Le film est donc à prendre non seulement comme un recueil amusant de témoignages sur un sujet qui peut embarrasser, mais aussi et avant tout comme un reflet de la société italienne et des fractures qui la parcourent. Voyez la nette différence entre les réactions des classes prolétaires – plus facilement outrées par ces questionnements, et dont les réponses sont entre la honte et le simplisme –, et celles des classes bourgeoises, qui ont un regard plus critique sur les mœurs de leur temps. Pasolini ne se contente pas d’une différence de statut social entre les personnes qu’il interroge ; il prend aussi soin de s’intéresser aux différences géographiques du pays. Au delà du simple déterminisme de classe, il nous place en témoin de la fameuse « fracture nord/sud » italienne. Terme employé pour aborder les inégalités territoriales à une échelle mondiale, il est particulièrement adapté à la situation italienne, où le clivage entre les deux régions reste encore aujourd’hui majeur ; le sud est en retard en termes d’économie, d’emplois, de développement, et c’est à travers la parole de personnes rencontrées dans la rue, et questionnées sur un sujet semblant trivial, que se dresse le portrait d’une Italie morcelée.

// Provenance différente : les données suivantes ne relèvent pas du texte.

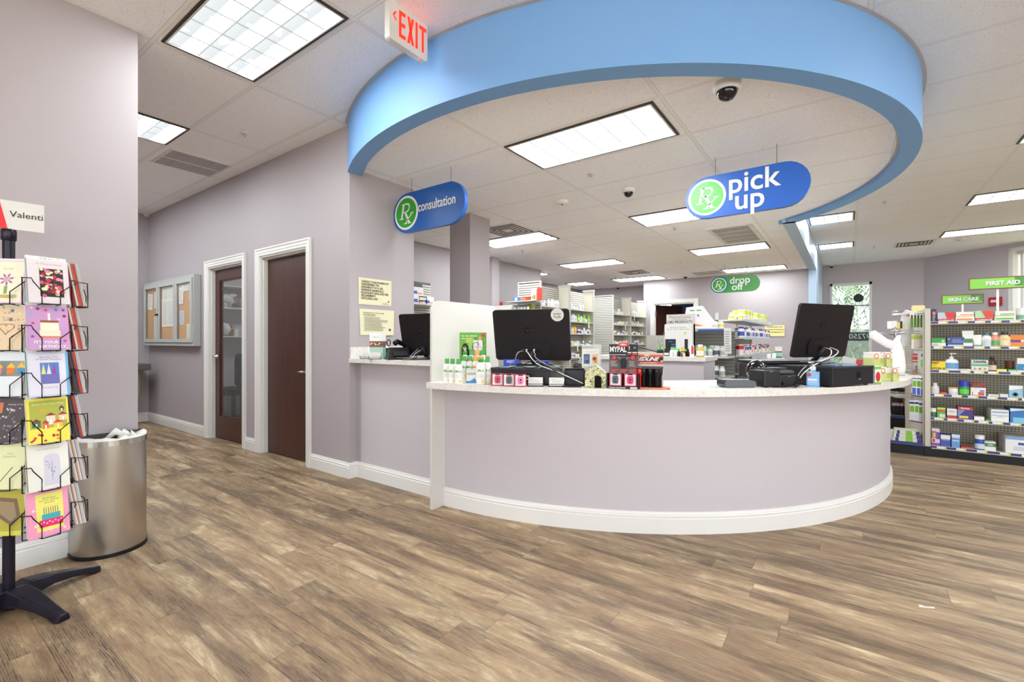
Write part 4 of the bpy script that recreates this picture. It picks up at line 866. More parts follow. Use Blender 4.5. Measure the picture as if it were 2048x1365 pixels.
behind = {0: (150, 190, 200), 1: (216, 190, 226), 2: (90, 150, 120), 3: (240, 226, 130), 4: (158, 160, 60), 5: (246, 200, 216)}
tabs = ['Thank You', 'Birthday', 'Get Well', 'New Place', 'Sympathy', 'Birthday']
for r_ in range(6):
    art, lab, bg_ = FR[r_]; card('front', r_, 0, {'bg': bg_, 'art': art}, '%s, front column, %s pocket' % (lab, RW[r_]))
    for k in (1, 2, 3): card('front', r_, k, {'bg': behind[r_] if k < 3 else (240, 238, 232)}, 'card tucked behind the %s front column card' % RW[r_], dz=.001 * k, group='cards behind the %s front card' % RW[r_])
    (x, y), rz = SIDES['front']; p = Matrix.Translation((x, y, rows[r_])) @ Matrix.Rotation(rz, 4, 'Z') @ Vector((.004, .021, .02))
    o = MB().box(-CWd / 2, CWd / 2, 0, .0012, 0, CHt, mat((236, 238, 240), .5)).text(tabs[r_], .0095, 0, CHt - .008, -.0005, M_INK).prismy(circle_pts(.038, CHt - .006, .0035, 10), -.0006, -.0002, mat((240, 220, 60), .6)).build('index_tab', None, 0, tuple(p)); o.rotation_euler = (-R(9), 0, rz)
    tag(o, 'white index tab reading %s, above the %s front column card' % (tabs[r_], RW[r_]), 'index card', 'index tabs in the front column')
    art, lab, bg_ = LF[r_]; card('left', r_, 0, {'bg': bg_, 'art': art}, '%s, left column, %s pocket' % (lab, RW[r_])); card('left', r_, 1, {'bg': (238, 238, 234)}, 'white card behind the %s left column card' % RW[r_], dz=.006)
    cs = [((196, 190, 186), (196, 190, 186)), ((200, 46, 30), (224, 120, 90)), ((236, 232, 226), (180, 40, 50))] if r_ < 2 else ([((200, 196, 196), (200, 196, 196)), ((206, 40, 30), (90, 70, 76)), ((70, 52, 58), (70, 52, 58))] if r_ < 4 else [((206, 202, 206), (206, 202, 206)), ((236, 224, 214), (220, 170, 150)), ((240, 236, 232), (210, 200, 205))])
    for k, (cb, ce) in enumerate(cs):
        card('right', r_, k, {'bg': cb, 'env': ce, 'fat': 1}, 'card seen edge on, right side of the rack, %s pocket, %s of three' % (RW[r_], ('outermost', 'middle', 'innermost')[k]))
# topper sign
p = at(4, 440, 1.78); 
t = tag(MB().box(-.16, .133, 0, .0025, 0, .125, M_PAPER).prismy([(-.16, 0), (.02, 0), (-.005, .125), (-.16, .125)], -.001, 0, mat((232, 24, 34), .5)).prismy(circle_pts(-.03, .045, .022, 20), -.002, -.001, mat((246, 214, 180), .5)).text("Valenti", .038, .025, .066, -.002, M_INK, 'LEFT').build('topper_sign', None, 0, (-2.985, .335, 1.672)), "white and red Valentine's sign on top of the card spinner", 'sign')
t.rotation_euler = (0, 0, facing(-3.0, .36) - R(0))
# ================================================================== things on the counters
ZC = CT + .0008
def spot(px, py, z=ZC): return at(px, py, z)
def loc3(px, py, z=ZC, push=0):
    x, y = at(px, py, z); L = math.hypot(x, y); return (x + x / L * push, y + y / L * push, z)
def tubeobj(name, pts, r, m, label, cat, group=None, res=6):
    """smooth cable through the given points (Catmull-Rom)"""
    P_ = [Vector(p) for p in pts]; P_ = [P_[0]] + P_ + [P_[-1]]; out = []
    for i in range(1, len(P_) - 2):
        for k in range(res):
            t = k / res; a, b, c_, d = P_[i - 1], P_[i], P_[i + 1], P_[i + 2]
            out.append(.5 * ((2 * b) + (c_ - a) * t + (2 * a - 5 * b + 4 * c_ - d) * t * t + (3 * b - a - 3 * c_ + d) * t ** 3))
    out.append(P_[-2]); return tag(MB().tube(out, r, m, 6).build(name), label, cat, group)
def ribs_mat():
    k = NT('ribbed_black_plastic'); tc = k.n('TexCoord'); sp = k.n('SeparateXYZ'); k.l(tc.outputs['Object'], sp.inputs[0])
    w_ = k.math('SINE', k.math('MULTIPLY', sp.outputs[2], 1100.0)); bp = k.n('Bump', i_Strength=.35, i_Distance=.001); k.l(w_, bp.inputs['Height']); k.l(bp.outputs[0], k.b.inputs['Normal'])
    k.b.inputs['Base Color'].default_value = lin((26, 20, 22)); k.b.inputs['Roughness'].default_value = .42; k.b.inputs['Specular IOR Level'].default_value = .22; return k.m
M_RIB = ribs_mat()
def monitor(name, label, ctr, rz, tilt, w_, h_, basez, sticker=False, ring=True):
    """back of an all-in-one screen; the visitor sees its ribbed shell. ctr = middle of shell"""
    x, y, z = ctr; t = thing(name, label, 'computer monitor', (x, y, z), rz); r_ = .022
    Rt = Matrix.Rotation(tilt, 4, 'X')
    mb = MB(); mb.M = Rt; mb.prismy(rrect(w_, h_, r_), 0, .018, M_RIB, True); mb.build('shell', t, .006)
    mb = MB(); mb.M = Rt; mb.prismy(rrect(w_ * .5, h_ * .3, .03, cy=-h_ * .3), -.006, 0, M_RIB, True); mb.build('back_hump', t, .008)
    mb = MB(); mb.M = Rt; mb.face(-w_ * .48, w_ * .48, -h_ * .47, h_ * .47, .0185, M_BLACKG); mb.v = [(a, b + 0, c_) for a, b, c_ in mb.v]; mb.f = [f[::-1] for f in mb.f]; mb.build('screen', t)
    mb = MB(); mb.M = Rt; g_ = mat((12, 11, 14), .25); gl = mat((58, 56, 62), .25)
    lx, lz = -.05 * w_, .1 * h_; mb.prismy(circle_pts(lx, lz, .024, 28), -.0012, -.0002, gl); mb.prismy(circle_pts(lx, lz, .0225, 28), -.0018, -.0012, g_)
    mb.text('hp', .034, lx, lz + .002, -.0024, gl, 'CENTER', .3); mb.build('logo', t)
    if sticker:
        mb = MB(); mb.M = Rt; sx_, sz_ = w_ * .35, h_ * .39; mb.prismy(circle_pts(sx_, sz_, .043, 32), -.0014, -.0004, M_WHITEP)
        mb.text('amazon', .0165, sx_, sz_ + .008, -.002, M_INK, bold=.0003); mb.text('hub', .032, sx_, sz_ - .012, -.002, M_INK); mb.text('visit us at our', .005, sx_, sz_ + .026, -.002, M_GREYINK); mb.text('amazonhub', .0045, sx_, sz_ - .03, -.002, M_GREYINK)
        mb.build('sticker', t)['label'] = 'round white sticker'
    # stand: neck and foot reach the surface
    dz = basez - z; mb = MB(); mb.tube([(0, .0, -h_ * .3), (0, .05, -h_ * .5), (0, .09, dz + .012)], [.02, .017, .016], M_BLACK, 8); mb.build('neck', t)
    MB().at(0, .08, dz).prismz(rrect(.22, .18, .03), 0, .012, M_BLACK, True).build('foot', t, .003)
    return t
# ---- consultation counter
ZK = CH + .0008
m3c = (lambda d, px, z: ((-d * SA + (px - CPX) / FPX * d * CA), (d * CA + (px - CPX) / FPX * d * SA), z))
x, y, z = m3c(3.75, 846, CAMH + 12 / 930 * 3.75)
monitor('computer_monitor', 'black monitor back on the consultation counter beside the divider', (x, y, z), YAW - R(22), R(13), .42, .345, ZK)
# papers on the wall
def wallpaper_sheet(name, label, pxl, pxr, pyt, pyb, build, rot=0, taper=0):
    y0, zt = atX(pxl, pyt, XW); y1, _ = atX(pxr, pyt, XW); _, zb = atX(pxl, pyb, XW); w_, h_ = y1 - y0, zt - zb
    mb = MB(); mb.quad([(-w_ / 2 + taper, 0, -h_ / 2), (w_ / 2 - taper, -.012 if taper else 0, -h_ / 2), (w_ / 2, -.004, h_ / 2), (-w_ / 2, 0, h_ / 2)], M_CREAM)
    mb.quad([(-w_ / 2 + taper, .001, -h_ / 2), (-w_ / 2, .001, h_ / 2), (w_ / 2, -.003, h_ / 2), (w_ / 2 - taper, -.011 if taper else .001, -h_ / 2)], M_CREAM)
    o = mb.build(name, None, 0, (XW + .004, (y0 + y1) / 2, (zt + zb) / 2)); o.rotation_euler = (0, rot, PI / 2); tag(o, label, 'notice')
    mb = MB(); build(mb, w_, h_); mb.build('lettering', o); return o
def n1(m, w_, h_):
    for i, s_ in enumerate(('CONSULT YOUR PHARMACIST', 'CONCERNING THE', 'AVAILABILITY OF A LESS', 'EXPENSIVE GENERICALLY', 'EQUIVALENT DRUG AND THE', 'REQUIREMENTS', 'OF FLORIDA LAW')):
        m.text(s_, h_ * .112, -w_ * .43, h_ * (.36 - .105 * i), -.005, mat((70, 66, 50), .8), 'LEFT', bold=.0006, sx=.82)
    m.prismy(circle_pts(w_ * .4, -h_ * .33, .007, 10), -.006, -.005, M_INK); m.lines(w_ * .2, w_ * .42, -h_ * .46, -h_ * .38, 3, -.0075, M_GREYINK)
def n2(m, w_, h_):
    for i, s_ in enumerate(('Your pharmacist wants to counsel you regarding', 'Your prescription medicines')): m.text(s_, h_ * .065, -w_ * .43, h_ * (.36 - .08 * i), -.012, mat((70, 66, 50), .8), 'LEFT', .2, .0004, sx=.78)
    m.lines(-w_ * .38, w_ * .3, -h_ * .34, h_ * .22, 10, -.012, mat((110, 106, 90), .8), .3, rnd=random.Random(2)); m.box(w_ * .33, w_ * .38, -.013, -.012, -h_ * .32, -h_ * .24, M_INK)
wallpaper_sheet('wall_notice', 'upper cream notice about CONSULT YOUR PHARMACIST beside the consultation counter', 716.5, 782, 554, 608, n1)
wallpaper_sheet('wall_notice', 'lower cream notice with curled edges above the brochures', 718, 787, 617, 670, n2, taper=.012)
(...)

Au rythme de parties distinctes qui permettent au réalisateur de se renouveler dans ce dispositif pouvant autrement paraitre redondant, on observe une réelle invitation de Pasolini à ne pas se contenter de la première couche de lecture amusante, et plutôt à remettre perpétuellement en question tant ses intentions que notre jugement des réponses. La forme documentaire est donc très adaptée à cette démarche, et rejoint l’idée de départ de cet article, à savoir que Pasolini a su tirer le meilleur de ce que le genre avait à lui offrir, posant une réflexion sociétale à plusieurs échelles au travers d’un contenu ludique. Enquête sur la sexualité s’impose donc comme un modèle de ce que peut raconter le documentaire de plus que la fiction, et nous remercions au passage Carlotta Films pour la ressortie de ce film singulier, d’abord au cinéma, et, bientôt, en version physique.